-- Data block --

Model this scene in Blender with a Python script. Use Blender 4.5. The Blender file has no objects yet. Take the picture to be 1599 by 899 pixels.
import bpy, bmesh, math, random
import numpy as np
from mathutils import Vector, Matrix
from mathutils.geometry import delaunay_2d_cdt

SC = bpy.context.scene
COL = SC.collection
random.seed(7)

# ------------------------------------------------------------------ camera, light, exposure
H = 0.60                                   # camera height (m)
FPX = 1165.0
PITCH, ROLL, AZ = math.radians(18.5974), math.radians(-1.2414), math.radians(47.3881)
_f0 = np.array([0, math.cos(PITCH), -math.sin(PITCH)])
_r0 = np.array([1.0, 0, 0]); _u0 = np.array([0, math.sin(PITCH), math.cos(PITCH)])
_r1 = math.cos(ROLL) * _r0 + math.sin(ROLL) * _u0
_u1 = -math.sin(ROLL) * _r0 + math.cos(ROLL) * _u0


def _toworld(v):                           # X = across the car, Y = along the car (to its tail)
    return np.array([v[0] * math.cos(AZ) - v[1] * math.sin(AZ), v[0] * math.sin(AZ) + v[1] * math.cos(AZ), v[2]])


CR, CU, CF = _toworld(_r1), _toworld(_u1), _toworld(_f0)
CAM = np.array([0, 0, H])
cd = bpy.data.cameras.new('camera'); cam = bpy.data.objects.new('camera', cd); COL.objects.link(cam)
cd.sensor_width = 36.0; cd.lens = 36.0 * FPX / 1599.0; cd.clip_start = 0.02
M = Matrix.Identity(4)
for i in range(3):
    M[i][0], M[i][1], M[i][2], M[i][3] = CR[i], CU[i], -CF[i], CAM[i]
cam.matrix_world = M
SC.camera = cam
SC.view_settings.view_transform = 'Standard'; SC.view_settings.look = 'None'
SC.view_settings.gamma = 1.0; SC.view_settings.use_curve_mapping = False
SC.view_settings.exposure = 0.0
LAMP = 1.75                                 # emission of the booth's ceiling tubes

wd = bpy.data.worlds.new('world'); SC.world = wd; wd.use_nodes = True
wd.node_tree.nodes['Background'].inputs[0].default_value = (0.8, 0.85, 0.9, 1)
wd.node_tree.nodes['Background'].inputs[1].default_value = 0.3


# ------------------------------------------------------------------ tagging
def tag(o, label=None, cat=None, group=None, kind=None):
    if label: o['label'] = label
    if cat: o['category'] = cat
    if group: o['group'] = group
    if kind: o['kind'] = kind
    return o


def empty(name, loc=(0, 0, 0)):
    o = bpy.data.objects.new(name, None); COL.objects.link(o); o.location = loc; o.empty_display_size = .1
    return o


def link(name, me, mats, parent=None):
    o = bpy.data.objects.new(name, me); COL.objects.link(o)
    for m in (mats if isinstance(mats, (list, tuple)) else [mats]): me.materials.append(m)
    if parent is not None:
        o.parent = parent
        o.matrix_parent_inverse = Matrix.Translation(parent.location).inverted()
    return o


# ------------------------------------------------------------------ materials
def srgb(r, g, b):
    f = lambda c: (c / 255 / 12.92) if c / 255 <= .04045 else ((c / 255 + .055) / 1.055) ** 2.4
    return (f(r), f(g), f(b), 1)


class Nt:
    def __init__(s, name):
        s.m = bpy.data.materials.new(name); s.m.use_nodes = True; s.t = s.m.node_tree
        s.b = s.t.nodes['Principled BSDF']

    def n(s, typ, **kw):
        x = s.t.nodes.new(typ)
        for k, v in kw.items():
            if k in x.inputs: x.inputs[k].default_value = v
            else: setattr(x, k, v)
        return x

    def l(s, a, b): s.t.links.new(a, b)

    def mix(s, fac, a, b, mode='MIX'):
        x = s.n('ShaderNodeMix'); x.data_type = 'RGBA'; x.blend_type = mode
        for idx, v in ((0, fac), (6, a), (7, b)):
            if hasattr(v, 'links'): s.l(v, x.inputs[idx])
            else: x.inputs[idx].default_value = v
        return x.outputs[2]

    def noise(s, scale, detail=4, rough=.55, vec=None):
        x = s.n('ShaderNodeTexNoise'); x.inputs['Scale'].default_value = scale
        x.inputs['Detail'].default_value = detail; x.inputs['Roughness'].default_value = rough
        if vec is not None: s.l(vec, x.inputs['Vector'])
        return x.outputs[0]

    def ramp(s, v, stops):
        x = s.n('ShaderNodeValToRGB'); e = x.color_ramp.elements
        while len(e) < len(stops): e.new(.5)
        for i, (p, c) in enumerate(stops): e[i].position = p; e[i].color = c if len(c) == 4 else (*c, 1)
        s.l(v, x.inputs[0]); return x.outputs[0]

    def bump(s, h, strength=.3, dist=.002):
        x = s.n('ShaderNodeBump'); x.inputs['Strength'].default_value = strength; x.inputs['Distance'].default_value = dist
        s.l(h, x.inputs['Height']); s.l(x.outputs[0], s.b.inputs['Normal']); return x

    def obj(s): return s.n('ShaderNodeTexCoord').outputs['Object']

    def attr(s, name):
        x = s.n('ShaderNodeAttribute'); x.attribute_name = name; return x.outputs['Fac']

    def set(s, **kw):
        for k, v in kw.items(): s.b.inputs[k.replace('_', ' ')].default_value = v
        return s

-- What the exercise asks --
Type the whole listing again, unaltered.

-- Response --
Model this scene in Blender with a Python script. Use Blender 4.5. The Blender file has no objects yet. Take the picture to be 1599 by 899 pixels.
import bpy, bmesh, math, random
import numpy as np
from mathutils import Vector, Matrix
from mathutils.geometry import delaunay_2d_cdt

SC = bpy.context.scene
COL = SC.collection
random.seed(7)

# ------------------------------------------------------------------ camera, light, exposure
H = 0.60                                   # camera height (m)
FPX = 1165.0
PITCH, ROLL, AZ = math.radians(18.5974), math.radians(-1.2414), math.radians(47.3881)
_f0 = np.array([0, math.cos(PITCH), -math.sin(PITCH)])
_r0 = np.array([1.0, 0, 0]); _u0 = np.array([0, math.sin(PITCH), math.cos(PITCH)])
_r1 = math.cos(ROLL) * _r0 + math.sin(ROLL) * _u0
_u1 = -math.sin(ROLL) * _r0 + math.cos(ROLL) * _u0


def _toworld(v):                           # X = across the car, Y = along the car (to its tail)
    return np.array([v[0] * math.cos(AZ) - v[1] * math.sin(AZ), v[0] * math.sin(AZ) + v[1] * math.cos(AZ), v[2]])


CR, CU, CF = _toworld(_r1), _toworld(_u1), _toworld(_f0)
CAM = np.array([0, 0, H])
cd = bpy.data.cameras.new('camera'); cam = bpy.data.objects.new('camera', cd); COL.objects.link(cam)
cd.sensor_width = 36.0; cd.lens = 36.0 * FPX / 1599.0; cd.clip_start = 0.02
M = Matrix.Identity(4)
for i in range(3):
    M[i][0], M[i][1], M[i][2], M[i][3] = CR[i], CU[i], -CF[i], CAM[i]
cam.matrix_world = M
SC.camera = cam
SC.view_settings.view_transform = 'Standard'; SC.view_settings.look = 'None'
SC.view_settings.gamma = 1.0; SC.view_settings.use_curve_mapping = False
SC.view_settings.exposure = 0.0
LAMP = 1.75                                 # emission of the booth's ceiling tubes

wd = bpy.data.worlds.new('world'); SC.world = wd; wd.use_nodes = True
wd.node_tree.nodes['Background'].inputs[0].default_value = (0.8, 0.85, 0.9, 1)
wd.node_tree.nodes['Background'].inputs[1].default_value = 0.3


# ------------------------------------------------------------------ tagging
def tag(o, label=None, cat=None, group=None, kind=None):
    if label: o['label'] = label
    if cat: o['category'] = cat
    if group: o['group'] = group
    if kind: o['kind'] = kind
    return o


def empty(name, loc=(0, 0, 0)):
    o = bpy.data.objects.new(name, None); COL.objects.link(o); o.location = loc; o.empty_display_size = .1
    return o


def link(name, me, mats, parent=None):
    o = bpy.data.objects.new(name, me); COL.objects.link(o)
    for m in (mats if isinstance(mats, (list, tuple)) else [mats]): me.materials.append(m)
    if parent is not None:
        o.parent = parent
        o.matrix_parent_inverse = Matrix.Translation(parent.location).inverted()
    return o


# ------------------------------------------------------------------ materials
def srgb(r, g, b):
    f = lambda c: (c / 255 / 12.92) if c / 255 <= .04045 else ((c / 255 + .055) / 1.055) ** 2.4
    return (f(r), f(g), f(b), 1)


class Nt:
    def __init__(s, name):
        s.m = bpy.data.materials.new(name); s.m.use_nodes = True; s.t = s.m.node_tree
        s.b = s.t.nodes['Principled BSDF']

    def n(s, typ, **kw):
        x = s.t.nodes.new(typ)
        for k, v in kw.items():
            if k in x.inputs: x.inputs[k].default_value = v
            else: setattr(x, k, v)
        return x

    def l(s, a, b): s.t.links.new(a, b)

    def mix(s, fac, a, b, mode='MIX'):
        x = s.n('ShaderNodeMix'); x.data_type = 'RGBA'; x.blend_type = mode
        for idx, v in ((0, fac), (6, a), (7, b)):
            if hasattr(v, 'links'): s.l(v, x.inputs[idx])
            else: x.inputs[idx].default_value = v
        return x.outputs[2]

    def noise(s, scale, detail=4, rough=.55, vec=None):
        x = s.n('ShaderNodeTexNoise'); x.inputs['Scale'].default_value = scale
        x.inputs['Detail'].default_value = detail; x.inputs['Roughness'].default_value = rough
        if vec is not None: s.l(vec, x.inputs['Vector'])
        return x.outputs[0]

    def ramp(s, v, stops):
        x = s.n('ShaderNodeValToRGB'); e = x.color_ramp.elements
        while len(e) < len(stops): e.new(.5)
        for i, (p, c) in enumerate(stops): e[i].position = p; e[i].color = c if len(c) == 4 else (*c, 1)
        s.l(v, x.inputs[0]); return x.outputs[0]

    def bump(s, h, strength=.3, dist=.002):
        x = s.n('ShaderNodeBump'); x.inputs['Strength'].default_value = strength; x.inputs['Distance'].default_value = dist
        s.l(h, x.inputs['Height']); s.l(x.outputs[0], s.b.inputs['Normal']); return x

    def obj(s): return s.n('ShaderNodeTexCoord').outputs['Object']

    def attr(s, name):
        x = s.n('ShaderNodeAttribute'); x.attribute_name = name; return x.outputs['Fac']

    def set(s, **kw):
        for k, v in kw.items(): s.b.inputs[k.replace('_', ' ')].default_value = v
        return s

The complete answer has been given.